EXERCISE AIM:
Retype only the lines running from the beginning of the entries below to the line with "bm, 'whitebr', bt)", both included. Do not include pictures.

RECORDS TO USE:

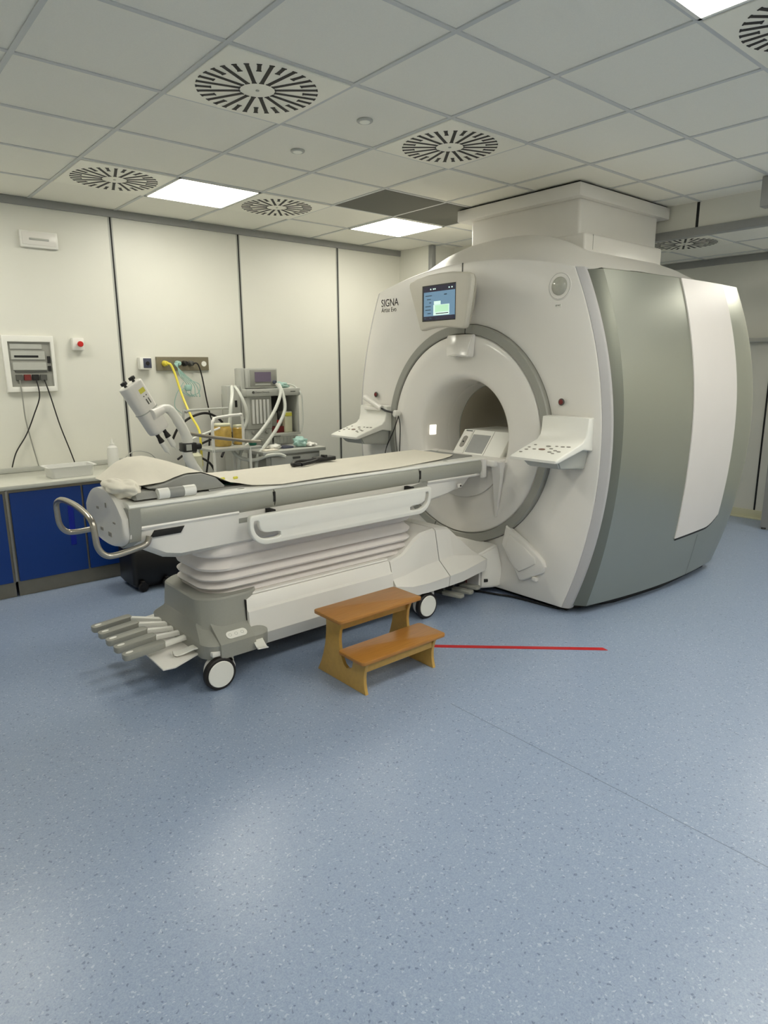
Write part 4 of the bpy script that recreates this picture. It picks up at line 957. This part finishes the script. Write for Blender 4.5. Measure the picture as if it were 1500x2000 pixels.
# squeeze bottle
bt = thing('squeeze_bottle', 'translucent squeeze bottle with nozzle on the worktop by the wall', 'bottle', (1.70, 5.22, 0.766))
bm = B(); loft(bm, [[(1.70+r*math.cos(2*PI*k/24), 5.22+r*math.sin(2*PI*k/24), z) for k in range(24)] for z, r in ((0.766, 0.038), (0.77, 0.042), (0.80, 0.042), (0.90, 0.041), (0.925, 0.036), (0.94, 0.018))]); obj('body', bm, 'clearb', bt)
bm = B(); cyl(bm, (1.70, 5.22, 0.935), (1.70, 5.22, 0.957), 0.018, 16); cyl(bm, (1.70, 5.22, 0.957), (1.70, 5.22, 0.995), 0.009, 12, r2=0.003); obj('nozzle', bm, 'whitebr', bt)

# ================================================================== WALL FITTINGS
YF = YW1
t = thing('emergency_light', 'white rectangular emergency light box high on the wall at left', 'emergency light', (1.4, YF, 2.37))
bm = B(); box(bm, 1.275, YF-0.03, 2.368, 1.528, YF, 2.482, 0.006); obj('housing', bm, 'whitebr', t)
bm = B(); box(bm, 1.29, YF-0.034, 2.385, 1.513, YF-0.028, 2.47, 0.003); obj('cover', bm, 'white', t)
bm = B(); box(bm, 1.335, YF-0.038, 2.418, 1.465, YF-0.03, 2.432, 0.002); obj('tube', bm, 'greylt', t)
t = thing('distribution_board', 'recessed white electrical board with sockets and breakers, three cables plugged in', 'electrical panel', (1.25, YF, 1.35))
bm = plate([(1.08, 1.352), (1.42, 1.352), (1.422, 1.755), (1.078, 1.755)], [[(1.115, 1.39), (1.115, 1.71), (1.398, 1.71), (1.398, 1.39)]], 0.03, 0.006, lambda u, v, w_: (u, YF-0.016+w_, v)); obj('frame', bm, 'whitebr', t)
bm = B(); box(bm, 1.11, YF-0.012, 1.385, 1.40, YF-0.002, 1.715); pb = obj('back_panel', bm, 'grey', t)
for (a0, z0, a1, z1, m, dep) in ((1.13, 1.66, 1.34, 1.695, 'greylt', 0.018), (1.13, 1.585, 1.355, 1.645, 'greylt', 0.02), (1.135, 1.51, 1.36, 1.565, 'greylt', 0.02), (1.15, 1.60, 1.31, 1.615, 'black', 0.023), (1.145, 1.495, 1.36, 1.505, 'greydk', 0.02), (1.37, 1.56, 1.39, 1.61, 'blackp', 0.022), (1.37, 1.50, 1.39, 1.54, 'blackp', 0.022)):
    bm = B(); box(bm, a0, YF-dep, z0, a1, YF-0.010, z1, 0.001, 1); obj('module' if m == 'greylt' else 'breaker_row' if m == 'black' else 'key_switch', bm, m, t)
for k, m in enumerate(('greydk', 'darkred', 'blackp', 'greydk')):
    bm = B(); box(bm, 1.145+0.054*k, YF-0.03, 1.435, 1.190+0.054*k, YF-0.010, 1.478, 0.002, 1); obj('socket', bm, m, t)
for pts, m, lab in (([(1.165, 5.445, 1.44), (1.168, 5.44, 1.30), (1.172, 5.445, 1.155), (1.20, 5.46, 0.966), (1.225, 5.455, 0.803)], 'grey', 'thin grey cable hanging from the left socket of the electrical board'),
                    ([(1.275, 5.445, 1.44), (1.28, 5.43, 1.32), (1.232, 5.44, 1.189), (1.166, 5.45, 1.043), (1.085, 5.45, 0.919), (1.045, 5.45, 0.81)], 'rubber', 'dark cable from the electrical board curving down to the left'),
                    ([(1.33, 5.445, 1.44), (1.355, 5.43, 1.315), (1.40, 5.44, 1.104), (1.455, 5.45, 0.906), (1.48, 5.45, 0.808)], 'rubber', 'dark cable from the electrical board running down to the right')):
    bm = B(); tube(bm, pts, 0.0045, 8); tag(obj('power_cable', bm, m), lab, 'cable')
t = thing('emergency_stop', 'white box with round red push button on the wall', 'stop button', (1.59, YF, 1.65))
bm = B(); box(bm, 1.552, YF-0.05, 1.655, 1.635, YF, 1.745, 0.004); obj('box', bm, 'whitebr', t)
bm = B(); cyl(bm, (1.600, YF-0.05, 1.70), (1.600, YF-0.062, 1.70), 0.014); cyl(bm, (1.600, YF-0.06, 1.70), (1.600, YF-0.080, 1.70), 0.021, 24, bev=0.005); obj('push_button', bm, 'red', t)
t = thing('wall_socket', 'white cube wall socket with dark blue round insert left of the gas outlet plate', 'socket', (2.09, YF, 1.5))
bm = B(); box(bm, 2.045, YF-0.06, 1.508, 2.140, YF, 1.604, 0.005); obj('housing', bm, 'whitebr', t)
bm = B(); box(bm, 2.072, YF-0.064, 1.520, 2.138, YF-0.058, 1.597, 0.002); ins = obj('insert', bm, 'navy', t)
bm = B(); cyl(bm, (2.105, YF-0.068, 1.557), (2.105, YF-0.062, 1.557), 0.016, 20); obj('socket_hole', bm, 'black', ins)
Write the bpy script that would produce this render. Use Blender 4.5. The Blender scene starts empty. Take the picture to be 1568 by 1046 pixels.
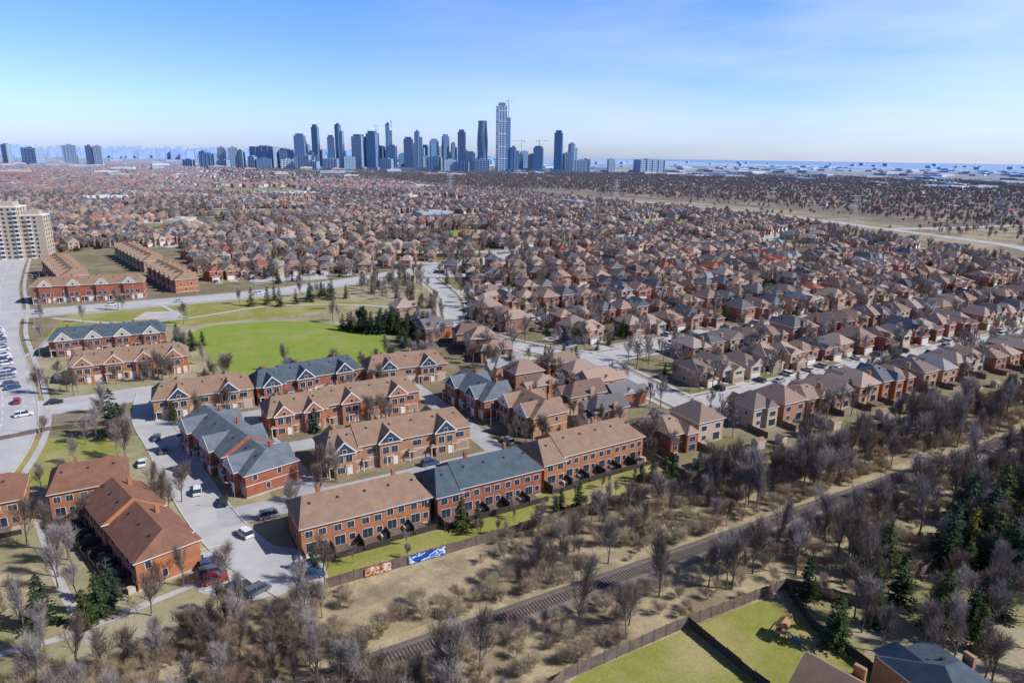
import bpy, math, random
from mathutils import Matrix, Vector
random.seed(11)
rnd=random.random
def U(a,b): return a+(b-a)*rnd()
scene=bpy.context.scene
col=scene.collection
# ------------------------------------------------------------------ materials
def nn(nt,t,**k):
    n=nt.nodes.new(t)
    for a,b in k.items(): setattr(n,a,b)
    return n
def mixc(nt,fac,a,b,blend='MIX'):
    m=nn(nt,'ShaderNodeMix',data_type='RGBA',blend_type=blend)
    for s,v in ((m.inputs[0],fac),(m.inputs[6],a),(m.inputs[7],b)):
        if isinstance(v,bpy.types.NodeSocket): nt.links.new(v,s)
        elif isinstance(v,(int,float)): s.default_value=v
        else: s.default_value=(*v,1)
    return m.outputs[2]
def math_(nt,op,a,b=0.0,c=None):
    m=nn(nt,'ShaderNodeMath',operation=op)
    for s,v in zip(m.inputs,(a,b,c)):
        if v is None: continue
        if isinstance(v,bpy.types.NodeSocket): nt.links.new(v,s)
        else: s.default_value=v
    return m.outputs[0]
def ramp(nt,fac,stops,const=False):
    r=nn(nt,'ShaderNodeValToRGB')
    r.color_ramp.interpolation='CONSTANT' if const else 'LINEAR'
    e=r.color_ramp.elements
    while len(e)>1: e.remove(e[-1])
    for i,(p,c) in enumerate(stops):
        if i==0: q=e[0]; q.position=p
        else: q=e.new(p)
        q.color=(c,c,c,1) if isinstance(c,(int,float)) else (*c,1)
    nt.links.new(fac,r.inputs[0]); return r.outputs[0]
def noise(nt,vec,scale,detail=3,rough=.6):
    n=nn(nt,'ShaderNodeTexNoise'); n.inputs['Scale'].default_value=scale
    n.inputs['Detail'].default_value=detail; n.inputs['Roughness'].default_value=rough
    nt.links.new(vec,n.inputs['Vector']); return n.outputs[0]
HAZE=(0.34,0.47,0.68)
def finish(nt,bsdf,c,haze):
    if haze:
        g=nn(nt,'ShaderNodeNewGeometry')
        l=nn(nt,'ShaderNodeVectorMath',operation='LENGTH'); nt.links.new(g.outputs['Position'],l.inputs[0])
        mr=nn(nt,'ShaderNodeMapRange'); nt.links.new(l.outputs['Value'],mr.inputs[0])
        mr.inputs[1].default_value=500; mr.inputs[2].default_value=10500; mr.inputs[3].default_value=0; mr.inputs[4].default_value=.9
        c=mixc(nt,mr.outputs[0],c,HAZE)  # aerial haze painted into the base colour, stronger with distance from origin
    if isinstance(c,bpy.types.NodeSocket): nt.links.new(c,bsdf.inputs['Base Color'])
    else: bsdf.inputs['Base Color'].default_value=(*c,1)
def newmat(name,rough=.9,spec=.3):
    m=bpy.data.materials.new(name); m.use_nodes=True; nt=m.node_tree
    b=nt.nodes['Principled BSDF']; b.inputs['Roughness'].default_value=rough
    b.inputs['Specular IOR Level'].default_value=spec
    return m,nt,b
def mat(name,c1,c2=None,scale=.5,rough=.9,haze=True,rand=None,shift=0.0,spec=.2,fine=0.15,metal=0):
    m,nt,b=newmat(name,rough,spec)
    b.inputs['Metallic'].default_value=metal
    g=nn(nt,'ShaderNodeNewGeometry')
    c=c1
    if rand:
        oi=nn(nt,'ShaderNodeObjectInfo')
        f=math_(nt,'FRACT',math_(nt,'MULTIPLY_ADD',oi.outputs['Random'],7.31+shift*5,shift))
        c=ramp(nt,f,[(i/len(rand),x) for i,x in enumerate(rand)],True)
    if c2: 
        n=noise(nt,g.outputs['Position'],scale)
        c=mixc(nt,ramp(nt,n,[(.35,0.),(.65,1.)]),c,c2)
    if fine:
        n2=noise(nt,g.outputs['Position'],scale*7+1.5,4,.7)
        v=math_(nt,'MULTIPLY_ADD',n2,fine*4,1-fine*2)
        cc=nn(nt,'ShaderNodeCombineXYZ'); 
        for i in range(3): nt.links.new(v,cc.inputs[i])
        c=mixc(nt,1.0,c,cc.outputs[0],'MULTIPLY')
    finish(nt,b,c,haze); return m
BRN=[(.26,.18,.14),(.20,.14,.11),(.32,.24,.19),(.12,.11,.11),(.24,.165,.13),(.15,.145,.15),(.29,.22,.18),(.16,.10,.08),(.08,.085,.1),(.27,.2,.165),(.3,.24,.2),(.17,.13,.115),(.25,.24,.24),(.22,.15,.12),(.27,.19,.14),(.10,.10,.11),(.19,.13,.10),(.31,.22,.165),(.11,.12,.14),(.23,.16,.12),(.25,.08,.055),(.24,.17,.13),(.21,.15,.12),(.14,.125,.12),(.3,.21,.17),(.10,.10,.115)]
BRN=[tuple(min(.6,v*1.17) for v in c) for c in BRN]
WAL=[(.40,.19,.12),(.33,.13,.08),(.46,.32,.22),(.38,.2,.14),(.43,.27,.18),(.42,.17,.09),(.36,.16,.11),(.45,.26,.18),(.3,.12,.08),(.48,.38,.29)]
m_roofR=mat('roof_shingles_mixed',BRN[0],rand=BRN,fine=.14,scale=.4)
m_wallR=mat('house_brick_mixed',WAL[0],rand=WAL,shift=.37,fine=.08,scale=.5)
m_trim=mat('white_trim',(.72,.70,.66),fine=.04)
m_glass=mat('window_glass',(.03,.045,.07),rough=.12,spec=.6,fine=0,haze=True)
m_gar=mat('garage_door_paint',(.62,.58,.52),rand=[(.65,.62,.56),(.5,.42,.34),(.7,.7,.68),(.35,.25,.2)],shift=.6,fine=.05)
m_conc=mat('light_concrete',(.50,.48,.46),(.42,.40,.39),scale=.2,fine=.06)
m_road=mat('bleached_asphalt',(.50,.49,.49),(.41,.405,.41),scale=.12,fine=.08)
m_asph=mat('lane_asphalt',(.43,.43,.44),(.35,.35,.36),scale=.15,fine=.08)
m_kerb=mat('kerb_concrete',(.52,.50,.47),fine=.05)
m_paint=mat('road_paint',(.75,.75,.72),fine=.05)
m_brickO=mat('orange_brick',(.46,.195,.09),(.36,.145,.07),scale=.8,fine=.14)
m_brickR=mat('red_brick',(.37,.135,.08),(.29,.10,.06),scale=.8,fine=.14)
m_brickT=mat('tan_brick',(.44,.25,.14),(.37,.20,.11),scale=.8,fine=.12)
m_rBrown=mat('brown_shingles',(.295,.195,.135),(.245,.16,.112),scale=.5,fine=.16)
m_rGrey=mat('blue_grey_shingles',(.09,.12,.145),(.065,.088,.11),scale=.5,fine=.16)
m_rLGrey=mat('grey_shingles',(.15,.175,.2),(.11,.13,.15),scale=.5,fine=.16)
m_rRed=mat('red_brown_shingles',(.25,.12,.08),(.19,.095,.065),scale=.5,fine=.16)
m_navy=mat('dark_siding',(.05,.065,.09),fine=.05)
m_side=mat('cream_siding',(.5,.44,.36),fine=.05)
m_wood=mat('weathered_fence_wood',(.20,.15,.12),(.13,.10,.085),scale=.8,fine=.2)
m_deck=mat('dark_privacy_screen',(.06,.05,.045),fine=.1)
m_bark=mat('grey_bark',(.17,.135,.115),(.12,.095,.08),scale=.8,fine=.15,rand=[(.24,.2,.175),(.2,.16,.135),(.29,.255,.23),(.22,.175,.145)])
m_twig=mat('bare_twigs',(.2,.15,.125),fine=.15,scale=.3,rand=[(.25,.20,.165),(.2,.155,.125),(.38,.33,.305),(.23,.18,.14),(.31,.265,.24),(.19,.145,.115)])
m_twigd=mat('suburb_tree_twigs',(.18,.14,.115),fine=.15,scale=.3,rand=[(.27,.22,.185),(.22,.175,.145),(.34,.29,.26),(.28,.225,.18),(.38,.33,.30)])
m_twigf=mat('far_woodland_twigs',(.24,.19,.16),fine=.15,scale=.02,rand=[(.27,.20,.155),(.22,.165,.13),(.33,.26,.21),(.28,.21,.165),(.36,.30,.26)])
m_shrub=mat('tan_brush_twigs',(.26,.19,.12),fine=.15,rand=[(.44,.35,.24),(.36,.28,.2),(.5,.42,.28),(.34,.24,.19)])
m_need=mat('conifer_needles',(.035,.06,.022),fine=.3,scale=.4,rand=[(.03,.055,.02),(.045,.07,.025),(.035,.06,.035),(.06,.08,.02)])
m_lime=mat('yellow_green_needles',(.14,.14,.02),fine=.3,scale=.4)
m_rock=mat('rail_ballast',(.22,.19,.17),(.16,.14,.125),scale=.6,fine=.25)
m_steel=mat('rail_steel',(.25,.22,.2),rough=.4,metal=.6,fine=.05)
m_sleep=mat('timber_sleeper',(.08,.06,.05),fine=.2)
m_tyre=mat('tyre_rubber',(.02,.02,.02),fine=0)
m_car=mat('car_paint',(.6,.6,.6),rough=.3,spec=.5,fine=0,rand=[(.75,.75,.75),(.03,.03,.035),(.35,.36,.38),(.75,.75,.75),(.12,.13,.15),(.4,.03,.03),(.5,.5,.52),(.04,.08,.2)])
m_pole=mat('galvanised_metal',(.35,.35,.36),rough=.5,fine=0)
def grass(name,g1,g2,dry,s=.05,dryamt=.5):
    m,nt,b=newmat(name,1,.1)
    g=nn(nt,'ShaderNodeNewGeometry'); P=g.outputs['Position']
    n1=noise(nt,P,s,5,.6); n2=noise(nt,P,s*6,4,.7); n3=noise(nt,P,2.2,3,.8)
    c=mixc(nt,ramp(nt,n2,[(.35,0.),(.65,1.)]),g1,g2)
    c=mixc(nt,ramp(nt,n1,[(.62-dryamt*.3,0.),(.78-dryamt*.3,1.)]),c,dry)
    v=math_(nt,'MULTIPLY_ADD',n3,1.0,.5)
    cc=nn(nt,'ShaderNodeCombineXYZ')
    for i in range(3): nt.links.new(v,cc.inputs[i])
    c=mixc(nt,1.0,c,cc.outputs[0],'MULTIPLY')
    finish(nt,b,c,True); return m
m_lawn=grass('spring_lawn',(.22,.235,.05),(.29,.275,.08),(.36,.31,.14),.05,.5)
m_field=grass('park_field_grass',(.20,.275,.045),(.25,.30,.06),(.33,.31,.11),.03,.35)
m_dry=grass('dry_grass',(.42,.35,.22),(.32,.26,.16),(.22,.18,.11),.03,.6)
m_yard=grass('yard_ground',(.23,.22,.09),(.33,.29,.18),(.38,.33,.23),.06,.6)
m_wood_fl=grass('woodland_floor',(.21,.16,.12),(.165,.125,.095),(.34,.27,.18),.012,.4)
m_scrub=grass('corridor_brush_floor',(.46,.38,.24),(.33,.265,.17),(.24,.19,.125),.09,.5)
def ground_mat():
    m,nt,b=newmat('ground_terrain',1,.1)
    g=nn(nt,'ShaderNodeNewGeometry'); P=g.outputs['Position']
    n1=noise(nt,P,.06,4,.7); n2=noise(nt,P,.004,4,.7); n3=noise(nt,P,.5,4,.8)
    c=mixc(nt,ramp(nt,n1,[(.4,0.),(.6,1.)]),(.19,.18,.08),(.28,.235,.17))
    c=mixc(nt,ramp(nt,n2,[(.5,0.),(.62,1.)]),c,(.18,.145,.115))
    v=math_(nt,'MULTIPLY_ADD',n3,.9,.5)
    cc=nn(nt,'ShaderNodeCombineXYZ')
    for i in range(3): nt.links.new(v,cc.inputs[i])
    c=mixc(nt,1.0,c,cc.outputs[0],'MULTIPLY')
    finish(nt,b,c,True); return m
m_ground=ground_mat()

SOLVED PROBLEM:
Write part 4 of the bpy script that recreates this picture. It picks up at line 957. This part finishes the script. Write for Blender 4.5. Measure the picture as if it were 1500x2000 pixels.
# squeeze bottle
bt = thing('squeeze_bottle', 'translucent squeeze bottle with nozzle on the worktop by the wall', 'bottle', (1.70, 5.22, 0.766))
bm = B(); loft(bm, [[(1.70+r*math.cos(2*PI*k/24), 5.22+r*math.sin(2*PI*k/24), z) for k in range(24)] for z, r in ((0.766, 0.038), (0.77, 0.042), (0.80, 0.042), (0.90, 0.041), (0.925, 0.036), (0.94, 0.018))]); obj('body', bm, 'clearb', bt)
bm = B(); cyl(bm, (1.70, 5.22, 0.935), (1.70, 5.22, 0.957), 0.018, 16); cyl(bm, (1.70, 5.22, 0.957), (1.70, 5.22, 0.995), 0.009, 12, r2=0.003); obj('nozzle', bm, 'whitebr', bt)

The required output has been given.